Commodus. AD 177-192. Æ Medallion (43mm, 47.09 g, 6h). Silandus in Lydia mint. Tatianos, archiereus as archon. Struck circa AD 177. [ΛVT]O KΛI Λ AVPH KOMOΔOC, laureate, draped, and cuirassed beardless bust right / EΠI [APX]IEPEΩC, TATIANOV • •/CIΛANΔEΩN/K • APX in three lines in exergue, Commodus, holding scepter, driving biga left; above, Nike, flying right, crowning him with wreath. LS -; SNG München -; SNG von Aulock 8265; SNG Copenhagen -; Classical Numismatic Group 70, lot 553 (same dies). VF, dark green-brown patina with traces of gray-green, light cleaning scratches, fields smoothed. Attractive type.

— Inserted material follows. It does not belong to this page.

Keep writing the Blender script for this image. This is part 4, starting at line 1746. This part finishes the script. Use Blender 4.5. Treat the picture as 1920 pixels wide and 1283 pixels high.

This medallion may represent one of the earliest provincial commemorations of Commodus’ appointment as emperor in AD 177. The obverse legend, which begins AVT, a Greek transliteration of the Latin IMP, indicates that this issue must be no no earlier than late November AD 176, when Commodus was granted the rank of imperator by his father. Almost a month later, On 23 December AD 176, he shared a joint triumph at Rome with his father following the successful completion of a peace with the Marcomanni, Quadi, and Iazyges. A series of promotions followed throughout the next year, raising the adolescent Commodus to the position of co-Augustus and potential successor of Marcus Aurelius by the middle of AD 177. The exclusion, then, of this title (CEB in Greek) from this medallion must provide an end date for its issue then no later than mid AD 177. The reverse, with its clearly victorious imagery, would suggest the joint triumph, apparently commemorated very quickly as additional honors for Commodus were reported.